*Problem statement:*
Transcribe all of the material exactly, except for its pictures.
◇ ◇ ◇ ◇
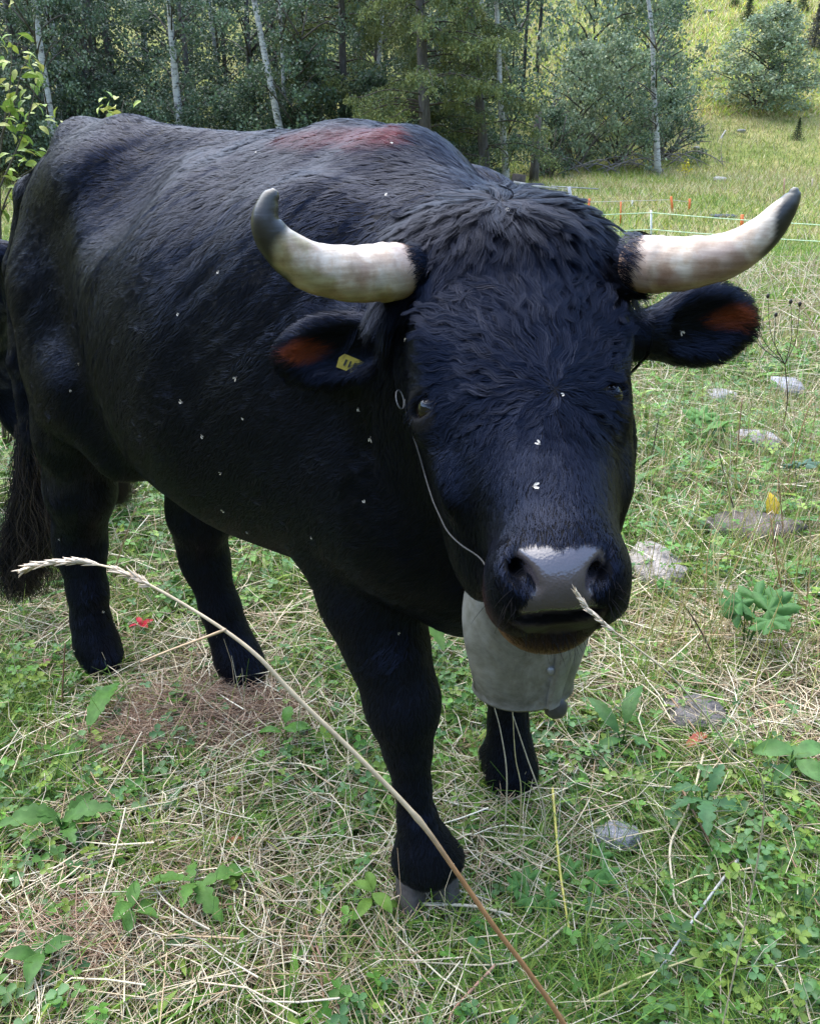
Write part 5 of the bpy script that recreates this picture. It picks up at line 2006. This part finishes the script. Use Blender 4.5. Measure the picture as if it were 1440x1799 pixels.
# halter cord down the cheek with its ring
halter = empty('halter', F.hit(725, 700)[0], 'thin pale halter cord with a metal ring along the cheek of the horned bull', 'halter')
HO = np.array(halter.location)
cord = tint_mat('pale_cord', 0.5, 0.4, var=0.1)
pts = []
for t_ in np.linspace(0.175, 0.405, 12):
    nn_ = np.interp(t_, (0.175, 0.21, 0.265, 0.34, 0.405), (-0.110, -0.122, -0.140, -0.128, -0.098))
    for s_ in np.linspace(-0.20, -0.02, 181):
        p = hp(s_, t_, nn_)
        if F.sample(p[None])[0] < 0.0015:
            break
    pts.append(p - HS * 0.003 - HO)
MB().tube(spline(pts, 50), 0.0011, 6, (0.05, 0.048, 0.045)).build('cord', [cord], halter)
rc = pts[0] - HS * 0.006
e1, e2 = N(HS * 0.75 - HN * 0.6), HA
tor = [rc + e1 * 0.006 * math.cos(a) + e2 * 0.013 * math.sin(a) for a in np.linspace(0, 2 * np.pi, 25)]
MB().tube(tor, 0.0010, 6, (0.07, 0.07, 0.068), cap=False).build('ring', [dark_metal], halter)

# flies
fly_m = tint_mat('fly', 0.4, 0.5)
FLIES = [(680, 350, 'below the withers above the left horn tip'), (690, 258, 'on the rusty patch of the withers'), (887, 378, 'on the parting of the poll'),
         (390, 482, 'on the ribs left of the left horn'), (318, 552, 'alone in the middle of the ribs'), (145, 638, 'at the edge of the thigh'), (325, 705, 'low on the black belly, brightest of all'),
         (127, 684, 'on the flank fold just below the thigh'), (657, 768, 'on the neck below the yellow ear tag'), (636, 716, 'just under the tagged ear'), (360, 763, 'on the belly under the brightest one'),
         (393, 828, 'low on the belly behind the elbow'), (645, 880, 'on the shoulder above the foreleg'), (552, 940, 'at the top of the near foreleg'), (697, 1110, 'on the near foreleg above the knee'),
         (437, 930, 'on the lower edge of the belly'), (395, 893, 'on the underside of the belly'), (946, 785, 'on the bridge of the nose, upper of two'), (941, 860, 'on the bridge of the nose, lower of two'),
         (985, 698, 'beside the whorl of the forehead'), (1190, 583, 'inside the untagged ear'), (108, 945, 'on the near hock'), (178, 1075, 'on the near hind shin'), (452, 275, 'on the back near the withers'),
         (420, 663, 'on the chest behind the tagged ear'), (432, 735, 'on the dark side behind the shoulder'), (722, 598, 'beside the root of the left horn')]
rg = np.random.default_rng(12)


def fly_mesh(sz):
    m = MB()
    for c, r, sq in (((0, 0, 0), 0.30, (1.5, 0.8, 0.8)), ((0.42, 0, 0.02), 0.22, (0.9, 1, 0.9))):
        bb = ball(np.array(c), r, 5, 7, sq, (0.05, 0.045, 0.04))
        m.add(bb.v[0], bb.q[0], None, (0.05, 0.045, 0.04))
    for s in (-1, 1):
        w_ = np.array([(0.25, s * 0.12, 0.24), (-0.1, s * 0.62, 0.42), (-0.85, s * 0.72, 0.34), (-0.95, s * 0.36, 0.30), (-0.3, s * 0.10, 0.26)])
        v = np.concatenate([w_, w_ + [0, 0, 0.04]])
        m.add(v, None, [[0, 1, 2], [0, 2, 3], [0, 3, 4], [5, 7, 6], [5, 8, 7], [5, 9, 8]], (0.40, 0.37, 0.31))
    m.v = [x * sz for x in m.v]
    return m.data('fly', [fly_m], False)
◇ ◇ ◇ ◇
*Solution to this task:*
Write part 5 of the bpy script that recreates this picture. It picks up at line 2006. This part finishes the script. Use Blender 4.5. Measure the picture as if it were 1440x1799 pixels.
# halter cord down the cheek with its ring
halter = empty('halter', F.hit(725, 700)[0], 'thin pale halter cord with a metal ring along the cheek of the horned bull', 'halter')
HO = np.array(halter.location)
cord = tint_mat('pale_cord', 0.5, 0.4, var=0.1)
pts = []
for t_ in np.linspace(0.175, 0.405, 12):
    nn_ = np.interp(t_, (0.175, 0.21, 0.265, 0.34, 0.405), (-0.110, -0.122, -0.140, -0.128, -0.098))
    for s_ in np.linspace(-0.20, -0.02, 181):
        p = hp(s_, t_, nn_)
        if F.sample(p[None])[0] < 0.0015:
            break
    pts.append(p - HS * 0.003 - HO)
MB().tube(spline(pts, 50), 0.0011, 6, (0.05, 0.048, 0.045)).build('cord', [cord], halter)
rc = pts[0] - HS * 0.006
e1, e2 = N(HS * 0.75 - HN * 0.6), HA
tor = [rc + e1 * 0.006 * math.cos(a) + e2 * 0.013 * math.sin(a) for a in np.linspace(0, 2 * np.pi, 25)]
MB().tube(tor, 0.0010, 6, (0.07, 0.07, 0.068), cap=False).build('ring', [dark_metal], halter)

# flies
fly_m = tint_mat('fly', 0.4, 0.5)
FLIES = [(680, 350, 'below the withers above the left horn tip'), (690, 258, 'on the rusty patch of the withers'), (887, 378, 'on the parting of the poll'),
         (390, 482, 'on the ribs left of the left horn'), (318, 552, 'alone in the middle of the ribs'), (145, 638, 'at the edge of the thigh'), (325, 705, 'low on the black belly, brightest of all'),
         (127, 684, 'on the flank fold just below the thigh'), (657, 768, 'on the neck below the yellow ear tag'), (636, 716, 'just under the tagged ear'), (360, 763, 'on the belly under the brightest one'),
         (393, 828, 'low on the belly behind the elbow'), (645, 880, 'on the shoulder above the foreleg'), (552, 940, 'at the top of the near foreleg'), (697, 1110, 'on the near foreleg above the knee'),
         (437, 930, 'on the lower edge of the belly'), (395, 893, 'on the underside of the belly'), (946, 785, 'on the bridge of the nose, upper of two'), (941, 860, 'on the bridge of the nose, lower of two'),
         (985, 698, 'beside the whorl of the forehead'), (1190, 583, 'inside the untagged ear'), (108, 945, 'on the near hock'), (178, 1075, 'on the near hind shin'), (452, 275, 'on the back near the withers'),
         (420, 663, 'on the chest behind the tagged ear'), (432, 735, 'on the dark side behind the shoulder'), (722, 598, 'beside the root of the left horn')]
rg = np.random.default_rng(12)


def fly_mesh(sz):
    m = MB()
    for c, r, sq in (((0, 0, 0), 0.30, (1.5, 0.8, 0.8)), ((0.42, 0, 0.02), 0.22, (0.9, 1, 0.9))):
        bb = ball(np.array(c), r, 5, 7, sq, (0.05, 0.045, 0.04))
        m.add(bb.v[0], bb.q[0], None, (0.05, 0.045, 0.04))
    for s in (-1, 1):
        w_ = np.array([(0.25, s * 0.12, 0.24), (-0.1, s * 0.62, 0.42), (-0.85, s * 0.72, 0.34), (-0.95, s * 0.36, 0.30), (-0.3, s * 0.10, 0.26)])
        v = np.concatenate([w_, w_ + [0, 0, 0.04]])
        m.add(v, None, [[0, 1, 2], [0, 2, 3], [0, 3, 4], [5, 7, 6], [5, 8, 7], [5, 9, 8]], (0.40, 0.37, 0.31))
    m.v = [x * sz for x in m.v]
    return m.data('fly', [fly_m], False)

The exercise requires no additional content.